Unsupervised Bayesian Classification of a Hyperspectral Image Based on the Spectral Mixture Model and Markov Random Field

Abstract

Typical unsupervised classification of hyperspectral imagery (HSI) uses a Gaussian mixture model to determine intensity similarity of pixels. However, the existence of mixed pixels in HSI tends to reduce the effectiveness of the similarity measure and leads to large classification errors. Since a semantic class is always dominated by a particular endmember, a mixed pixel can be better classified by identifying the dominant endmember. By exploiting the spectral mixture model (SMM) that describes the endmember-abundance pattern of mixed pixels, the discriminative ability of HSI can be enhanced. A Bayesian classification approach is presented for spatial–spectral HSI classification, where the data likelihood is built upon the SMM, and the label prior is based on a Markov random field (MRF).
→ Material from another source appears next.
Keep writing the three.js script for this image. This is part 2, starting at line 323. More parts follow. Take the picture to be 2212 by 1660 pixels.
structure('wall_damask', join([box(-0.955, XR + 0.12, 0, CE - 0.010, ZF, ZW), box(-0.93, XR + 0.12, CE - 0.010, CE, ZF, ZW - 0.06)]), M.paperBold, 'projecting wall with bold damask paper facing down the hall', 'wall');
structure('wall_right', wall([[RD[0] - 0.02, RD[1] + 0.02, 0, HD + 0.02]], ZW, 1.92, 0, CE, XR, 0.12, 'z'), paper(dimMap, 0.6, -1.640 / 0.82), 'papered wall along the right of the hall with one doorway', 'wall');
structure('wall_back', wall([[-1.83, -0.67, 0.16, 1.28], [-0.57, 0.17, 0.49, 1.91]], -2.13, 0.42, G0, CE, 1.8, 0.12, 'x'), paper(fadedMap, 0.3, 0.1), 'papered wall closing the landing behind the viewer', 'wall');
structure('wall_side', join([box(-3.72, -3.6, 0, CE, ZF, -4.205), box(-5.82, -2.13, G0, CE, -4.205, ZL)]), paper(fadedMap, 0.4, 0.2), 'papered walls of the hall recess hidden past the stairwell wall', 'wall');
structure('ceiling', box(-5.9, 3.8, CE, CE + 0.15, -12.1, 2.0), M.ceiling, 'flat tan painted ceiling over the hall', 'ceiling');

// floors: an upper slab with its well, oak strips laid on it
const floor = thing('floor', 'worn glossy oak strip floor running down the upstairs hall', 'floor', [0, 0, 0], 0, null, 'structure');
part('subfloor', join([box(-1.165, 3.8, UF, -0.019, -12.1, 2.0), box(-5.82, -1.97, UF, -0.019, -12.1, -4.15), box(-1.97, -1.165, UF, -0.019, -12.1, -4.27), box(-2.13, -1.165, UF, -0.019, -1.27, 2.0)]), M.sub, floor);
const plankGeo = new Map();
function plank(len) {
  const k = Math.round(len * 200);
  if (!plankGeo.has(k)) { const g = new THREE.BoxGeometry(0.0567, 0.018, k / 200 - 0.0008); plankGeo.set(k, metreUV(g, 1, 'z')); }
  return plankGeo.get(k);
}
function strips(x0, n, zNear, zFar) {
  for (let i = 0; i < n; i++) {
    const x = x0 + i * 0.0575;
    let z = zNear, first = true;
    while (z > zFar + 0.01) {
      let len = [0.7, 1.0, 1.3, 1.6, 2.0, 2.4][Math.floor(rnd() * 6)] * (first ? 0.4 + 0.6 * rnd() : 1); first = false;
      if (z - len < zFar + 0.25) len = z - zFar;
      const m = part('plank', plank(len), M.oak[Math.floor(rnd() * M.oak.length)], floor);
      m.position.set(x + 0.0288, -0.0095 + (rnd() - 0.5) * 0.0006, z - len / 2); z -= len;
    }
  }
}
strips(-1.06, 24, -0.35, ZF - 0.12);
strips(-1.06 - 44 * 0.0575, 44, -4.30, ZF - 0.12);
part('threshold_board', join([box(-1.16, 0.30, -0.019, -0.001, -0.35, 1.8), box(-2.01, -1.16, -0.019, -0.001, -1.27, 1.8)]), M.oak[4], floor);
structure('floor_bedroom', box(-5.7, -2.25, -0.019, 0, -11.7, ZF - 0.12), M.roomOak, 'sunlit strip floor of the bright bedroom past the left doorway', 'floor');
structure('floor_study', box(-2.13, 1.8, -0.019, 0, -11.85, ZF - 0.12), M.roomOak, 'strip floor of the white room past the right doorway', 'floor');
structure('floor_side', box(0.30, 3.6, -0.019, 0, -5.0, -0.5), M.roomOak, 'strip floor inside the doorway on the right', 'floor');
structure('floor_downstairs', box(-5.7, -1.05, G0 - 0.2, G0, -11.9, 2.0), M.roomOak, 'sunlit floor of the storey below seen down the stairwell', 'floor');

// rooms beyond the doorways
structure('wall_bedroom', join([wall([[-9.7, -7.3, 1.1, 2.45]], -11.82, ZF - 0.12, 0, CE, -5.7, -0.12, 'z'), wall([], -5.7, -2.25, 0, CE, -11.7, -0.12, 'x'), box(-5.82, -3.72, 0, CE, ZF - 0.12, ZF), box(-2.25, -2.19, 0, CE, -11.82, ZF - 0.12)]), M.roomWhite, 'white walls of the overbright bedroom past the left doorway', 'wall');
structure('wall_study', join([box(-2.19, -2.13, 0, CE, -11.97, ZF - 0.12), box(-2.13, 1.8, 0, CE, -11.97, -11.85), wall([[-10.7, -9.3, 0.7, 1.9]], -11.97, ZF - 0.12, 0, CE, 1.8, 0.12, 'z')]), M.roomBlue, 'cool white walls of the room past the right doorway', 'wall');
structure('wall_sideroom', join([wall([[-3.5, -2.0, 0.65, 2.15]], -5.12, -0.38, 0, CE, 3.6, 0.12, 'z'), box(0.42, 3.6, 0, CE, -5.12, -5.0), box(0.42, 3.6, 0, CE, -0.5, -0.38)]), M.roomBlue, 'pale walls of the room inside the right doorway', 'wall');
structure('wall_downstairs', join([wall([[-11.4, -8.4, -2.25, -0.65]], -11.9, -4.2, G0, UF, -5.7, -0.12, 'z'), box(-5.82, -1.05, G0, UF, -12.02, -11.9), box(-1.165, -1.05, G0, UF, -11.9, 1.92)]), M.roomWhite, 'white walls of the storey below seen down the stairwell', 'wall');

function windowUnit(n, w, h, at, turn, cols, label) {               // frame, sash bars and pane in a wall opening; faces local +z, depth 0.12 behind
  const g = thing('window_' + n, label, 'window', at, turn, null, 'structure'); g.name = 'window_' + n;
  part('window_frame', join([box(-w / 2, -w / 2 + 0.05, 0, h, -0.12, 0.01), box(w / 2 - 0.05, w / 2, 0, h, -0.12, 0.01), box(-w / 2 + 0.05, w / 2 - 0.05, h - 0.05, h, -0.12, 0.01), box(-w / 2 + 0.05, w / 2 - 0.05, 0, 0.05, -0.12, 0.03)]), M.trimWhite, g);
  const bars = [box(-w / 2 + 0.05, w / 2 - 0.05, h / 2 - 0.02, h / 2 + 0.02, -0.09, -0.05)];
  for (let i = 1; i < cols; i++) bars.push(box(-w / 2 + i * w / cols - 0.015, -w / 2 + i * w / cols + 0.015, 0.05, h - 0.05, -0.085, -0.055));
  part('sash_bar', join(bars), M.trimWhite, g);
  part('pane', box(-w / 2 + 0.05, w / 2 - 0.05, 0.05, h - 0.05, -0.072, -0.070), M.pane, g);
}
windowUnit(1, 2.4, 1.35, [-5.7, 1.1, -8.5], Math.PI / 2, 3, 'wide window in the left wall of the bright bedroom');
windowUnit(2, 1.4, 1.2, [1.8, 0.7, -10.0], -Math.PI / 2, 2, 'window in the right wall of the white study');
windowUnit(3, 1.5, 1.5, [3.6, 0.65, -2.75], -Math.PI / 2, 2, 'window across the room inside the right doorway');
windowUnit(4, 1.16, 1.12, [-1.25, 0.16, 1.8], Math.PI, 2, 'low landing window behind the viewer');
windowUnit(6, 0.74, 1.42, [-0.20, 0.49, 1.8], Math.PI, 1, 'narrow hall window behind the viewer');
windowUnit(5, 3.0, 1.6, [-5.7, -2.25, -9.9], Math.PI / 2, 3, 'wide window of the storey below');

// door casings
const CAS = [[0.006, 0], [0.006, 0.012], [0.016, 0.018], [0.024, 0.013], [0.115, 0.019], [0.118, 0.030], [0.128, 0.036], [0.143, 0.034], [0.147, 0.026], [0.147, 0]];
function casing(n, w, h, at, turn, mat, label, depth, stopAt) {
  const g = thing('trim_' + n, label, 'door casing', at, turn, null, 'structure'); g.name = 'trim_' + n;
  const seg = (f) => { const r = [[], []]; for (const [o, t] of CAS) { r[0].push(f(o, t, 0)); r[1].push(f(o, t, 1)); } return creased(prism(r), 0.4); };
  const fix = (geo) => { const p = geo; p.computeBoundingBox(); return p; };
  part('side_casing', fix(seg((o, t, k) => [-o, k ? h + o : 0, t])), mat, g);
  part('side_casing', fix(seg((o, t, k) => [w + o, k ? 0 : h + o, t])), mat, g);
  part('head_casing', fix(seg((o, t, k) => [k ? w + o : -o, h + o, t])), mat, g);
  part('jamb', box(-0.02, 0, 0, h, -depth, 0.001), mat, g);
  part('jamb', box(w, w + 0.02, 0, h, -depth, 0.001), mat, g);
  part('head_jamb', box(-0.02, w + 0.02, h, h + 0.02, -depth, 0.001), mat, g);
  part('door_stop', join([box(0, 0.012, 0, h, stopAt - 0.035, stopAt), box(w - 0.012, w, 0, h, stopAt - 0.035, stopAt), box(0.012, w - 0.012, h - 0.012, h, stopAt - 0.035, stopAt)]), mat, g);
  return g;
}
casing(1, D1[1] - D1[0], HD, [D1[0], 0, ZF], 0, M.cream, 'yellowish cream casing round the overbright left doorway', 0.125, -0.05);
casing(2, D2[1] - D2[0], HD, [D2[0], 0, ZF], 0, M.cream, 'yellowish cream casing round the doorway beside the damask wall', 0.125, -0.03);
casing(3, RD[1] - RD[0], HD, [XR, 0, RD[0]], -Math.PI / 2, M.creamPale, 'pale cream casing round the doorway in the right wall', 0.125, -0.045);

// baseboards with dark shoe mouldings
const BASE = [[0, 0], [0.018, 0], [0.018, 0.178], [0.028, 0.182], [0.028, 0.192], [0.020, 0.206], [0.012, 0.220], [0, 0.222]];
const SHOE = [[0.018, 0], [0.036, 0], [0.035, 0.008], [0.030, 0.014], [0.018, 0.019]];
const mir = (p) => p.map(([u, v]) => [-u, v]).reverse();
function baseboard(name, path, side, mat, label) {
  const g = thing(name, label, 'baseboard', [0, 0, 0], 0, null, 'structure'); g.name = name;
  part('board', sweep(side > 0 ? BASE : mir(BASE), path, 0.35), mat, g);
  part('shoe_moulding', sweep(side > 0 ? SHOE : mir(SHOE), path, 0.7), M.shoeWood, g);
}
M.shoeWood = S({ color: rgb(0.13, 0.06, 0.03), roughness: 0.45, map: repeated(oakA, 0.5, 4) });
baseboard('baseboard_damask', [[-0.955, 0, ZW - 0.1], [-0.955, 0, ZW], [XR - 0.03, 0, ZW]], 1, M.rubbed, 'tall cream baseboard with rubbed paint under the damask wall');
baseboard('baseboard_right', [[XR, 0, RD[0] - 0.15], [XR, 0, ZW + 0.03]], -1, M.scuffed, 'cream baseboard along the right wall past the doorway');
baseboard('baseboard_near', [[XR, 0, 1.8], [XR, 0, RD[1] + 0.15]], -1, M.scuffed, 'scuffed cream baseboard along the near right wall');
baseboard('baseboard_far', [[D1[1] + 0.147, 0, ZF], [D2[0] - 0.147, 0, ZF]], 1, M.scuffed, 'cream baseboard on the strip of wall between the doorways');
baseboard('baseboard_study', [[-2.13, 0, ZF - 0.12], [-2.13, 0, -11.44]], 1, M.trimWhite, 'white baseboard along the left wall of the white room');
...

The new approach has three key characteristics. First, instead of using intensity similarity, the new approach uses the abundance-endmember pattern of each pixel and classifies a pixel by its dominant endmember. Second, to integrate the SMM into a Bayesian framework, a data likelihood is designed based on the SMM to reflect the influence of the dominant endmember on the conditional distribution of the mixed pixel given the class label. Third, the resulting maximum a posteriori problem is solved by the expectation–maximization (EM) algorithm, in which the E-step adopts a graph-cut approach to estimate the class labels, and the M-step adopts a purified-means approach to estimate the endmembers. Experiments on both simulated and real HSIs demonstrate that the proposed method can exploit the spatial–spectral information of HSI to achieve high accuracy in unsupervised classification of HSI.